Operating under the name of Unifi-SANS Technical Fibers LLC, the venture will manufacture and sell industrial grades of nylon 6,6, including sewing thread. Unifi will oversee the day-to-day manufacturing operations of new spinning and twisting equipment to be installed in its existing Madison, N.C., plant while SANS will handle technical support and sales.
In a statement, the companies said the venture would have an annual capacity of 4,800 tons.
SANS managing director Thus Loubser said in the statement, “A manufacturing platform within the U.S. is critical to our competitive position in the world of industrial fibers.”
Unifi, historically a domestic yarn texturizer, over the past year has made a number of moves to increase its international presence as well as to manufacture more of its own fibers. Most notably, it has entered into a polyester filament-making joint venture with DuPont that contains a provision allowing Unifi to buy the chemicals giant’s filament polyester operations.
Unifi has also entered recently into ventures in Israel with Nilit and in Asia with Hankook Synthetics.
The venture with Unifi was not SANS’s only expansion last month. It also agreed to buy Solutia Inc.’s light-denier nylon industrial yarns business. It plans to build a new nylon 6,6 plant in North Carolina to serve this new business. Solutia said it would be among the business’s first customers.
Officials of St. Louis-based Solutia said that there are about 200 employees in its Greenwood, S.C., nylon yarn-making operation, which will be closed over the next two years.

NYSE TO DROP WORLDTEX: Narrow- and covered-elastics maker Worldtex Inc. last week said it has been informed by New York Stock Exchange officials that the exchange will suspend trading in Worldtex shares by Friday. Following that, the Big Board will seek to delist the issue.
The moves follow the exchange’s July warning to the company that it would be delisted if it failed to meet NYSE’s new listing standards.
Those standards include a total market capitalization of $50 million; as of late last week Worldtex’s market capitalization was hovering at a point below $4 million.
Worldtex shares have fallen precipitously over the past four years, from a high of around $10 in early 1997. Early this year, the stock rallied somewhat, hitting a high of $2.75 in February, but it has since dropped again.
In Monday’s trading, Worldtex shares closed at 19 cents, off 13 cents.
Indeed, given the extremely difficult market conditions of recent years and the meager financial returns that they’ve seen, most publicly traded U.S. textile companies have seen their stocks fall to very low levels.
A number of textile stocks have lost their place on major exchanges, most notable among them Dyersburg Corp., Forstmann & Co. and Texfi Inc.
In a statement, Hickory, N.C.-based Worldtex said it expects its shares will be listed on the over-the-counter bulletin board or on the National Quotation Bureau.

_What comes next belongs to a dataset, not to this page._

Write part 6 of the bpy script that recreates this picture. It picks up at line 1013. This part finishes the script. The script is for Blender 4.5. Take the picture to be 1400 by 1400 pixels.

GLOBE FORBEARANCE EXTENDED: Spandex maker Globe Manufacturing Corp. said it has reached an agreement with its bank lenders to extend its forbearance agreement through Dec. 31.
Due to that agreement, the company’s bank lenders will not exercise remedies available to them as a result of the Fall River, Mass.-based company’s failure to comply with the covenants and payment terms of its credit agreement.
“We are working hard and making progress at developing a restructuring plan that will reduce our debt and help us continue to be a top competitor in the fiber industry,” said Globe ceo Richard Heitmiller, in a statement. “During the restructuring process, the company intends to meet all obligations of trade creditors and employees.”
Heavy debt loads have taken their toll on the industry this year. Knitters Dyersburg Corp. and Glenoit Corp. have both filed Chapter 11 bankruptcy petitions in an effort to bring their debt under control.

NEW CELANESE BRAND: Celanese Acetate and Sapona Manufacturing Co. Inc. have introduced a new brand of blended acetate yarns they will sell under the Celanna name.
Dean Lail, president of Cedar Falls, N.C.-based Sapona, said his company decided to develop the yarns, which include blends of acetate and nylon, as well as acetate and spandex, after investing in more flexible winding machines.
The yarns will initially be marketed at makers of intimate apparel and soft-tailored knitted sportswear, Lail said, adding that he’d like them to make the transition into the woven-fabrics realm as well.